I am trying to learn ethical hacking during this lockdown. The video series often need me to play with Kali Linux since its one of the most common distribution for pen-testing. But sadly VMware has not been a very helpful/reliable experience. Because 3 out of 5 times, I either have to wait for VMware to recognize that I am on it so that I can use Keyboard OR sometimes it gets even worse, no matter what I do, I cannot type at all. Yes, I can move my mouse freely, copy-paste each word/letters but that's it. No user input. Pressing letters on host OS will click some option as if I am using the mouse or it will write tetter like this ^[s if I press s, ^[d if I press d and so on. This is very disturbing. I dunno what to do. If there something I need to do in order to make this work, please let me know.
Note:
1. This doesn't happen if I use VM only. But if I go back-and-forth between host OS application and guest OS application, we will see the problem.
2. VM which I have installed is the latest stable and Kali Linux is also the latest version.
2 screenshot with 2 situations:
1st screenshot: VM is working fine when using host Os and guest os back-and-forth.
2nd screenshot: VM is not recognized user keyboard input as I have mentioned in the post.
VMware Workstation 15.5.6 build-16341506
Update:
A reverse scenario I reported here: https://bugs.launchpad.net/ubuntu/+source/telegram-desktop/+bug/1891976
What happened here?
Ans: In short, I am/was not able to use an app named Telegram which is installed in host OS due to VMware hijacking my mouse and keyboard.

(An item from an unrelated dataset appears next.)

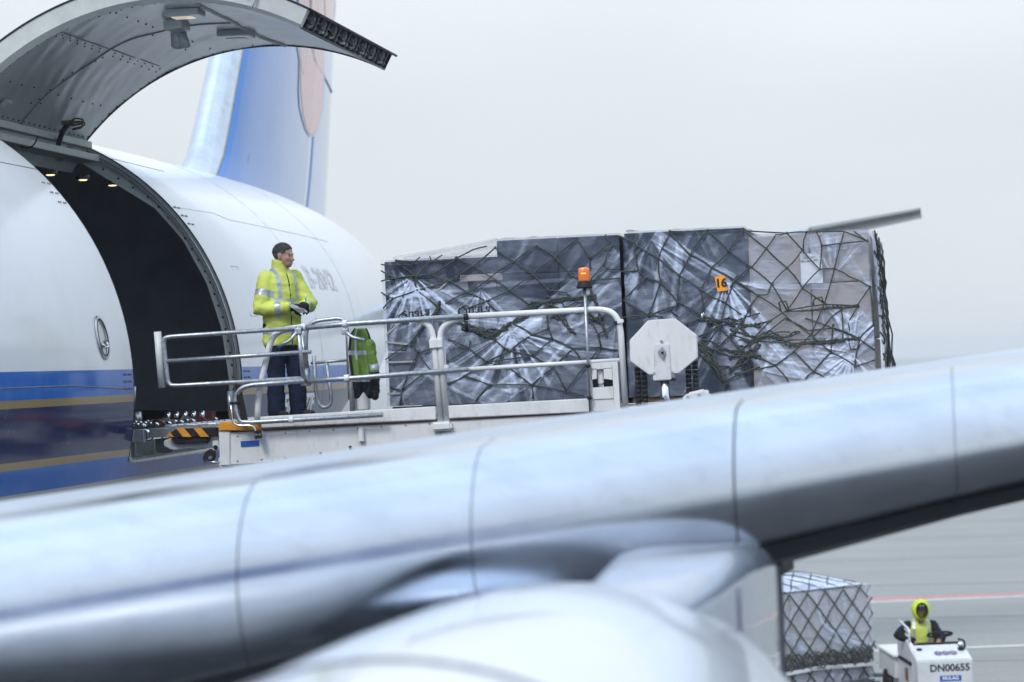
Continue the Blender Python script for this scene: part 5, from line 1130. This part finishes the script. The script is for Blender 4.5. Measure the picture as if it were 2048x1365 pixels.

Moderator: Please do not start new threads on the same issue.
The second thread you created today has been archived.
I get at least a link to that post. That would a great way to solve the problem form your side.
There's no way to do that with an archived post, please keep this thread updated with further info or questions on your issue.
And the new problem I post wasn't 100% equal.
This post is more about VMware's guest OS not reviewing user inputs.
And my second post was about VMware killing the user interface of host OS application's normal behavior.
I wonder what kind of sandboxing VMware use/have. I wonder if VMware even uses sandboxing or not. But this is NOT good.
Anyway, if u are the developer stating both problems are the same, then u 'might' be right.